TEMPO Interaktif, Jakarta - Pemerintah memperketat kucuran utang luar negeri bagi perusahaan badan usaha milik negara (BUMN). Mereka yang berhak menerima penerusan utang luar negeri atau subsidiary loan agreement (SLA) harus lolos seleksi kesehatan bisnis.
Menteri Keuangan Agus Martowardojo mengatakan, pengetatan proses penyaringan penerima SLA itu dilakukan agar eksposur utang luar negeri tidak makin membengkak. Hal itu tentu tidak baik bagi perekonomian secara keseluruhan.
“SLA akan membuat pinjaman luar negeri meningkat. Jadi, idealnya ke depan kita akan terus lebih selektif,” kata Agus akhir pekan lalu. Sebagai alternatif pembiayaan, Agus meminta BUMN mengajukan fasilitas kredit kepada perbankan, baik untuk kredit komersial maupun kredit ekspor.
Menteri Koordinator Perekonomian Hatta Radjasa mendukung kebijakan Menteri Keuangan memperketat SLA untuk BUMN. Menurut dia, SLA juga sering bermasalah dan menjadi beban anggaran pendapatan dan belanja negara.

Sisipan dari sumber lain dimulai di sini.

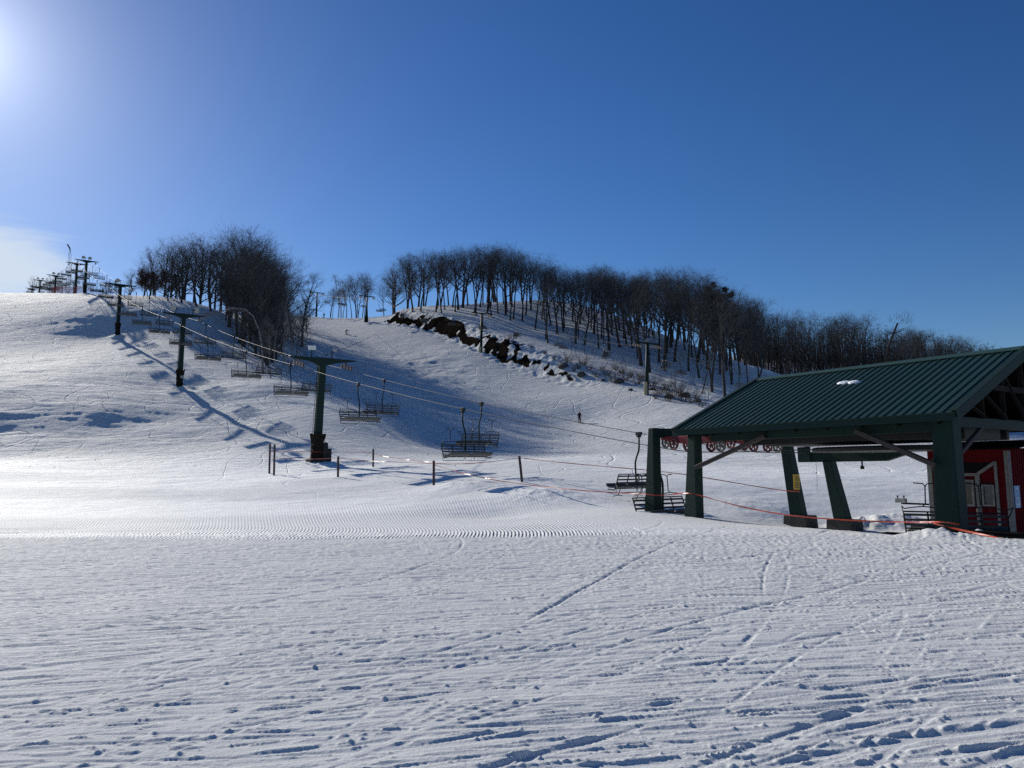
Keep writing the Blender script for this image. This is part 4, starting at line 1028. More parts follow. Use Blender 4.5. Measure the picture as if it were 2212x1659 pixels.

Hatta bahkan mengusulkan penghapusan SLA agar beban APBN lebih ringan. “Muaranya bisa mengurangi utang luar negeri,” katanya.
Pada saat pelantikan Menteri baru 20 Oktober lalu, Presiden Susilo Bambang Yudhoyono menjanjikan pengelolaan APBN menuju anggaran berimbang pada 2014. Anggaran berimbang artinya tidak ada defisit akibat alokasi belanja yang lebih besar dibanding penerimaan negara.
Pada APBN 2012, defisit ditetapkan mencapai 1,5 persen dari produk domestik bruto. Defisit tersebut ditutupi melalui utang luar negeri dan dalam negeri berupa penerbitan surat utang negara.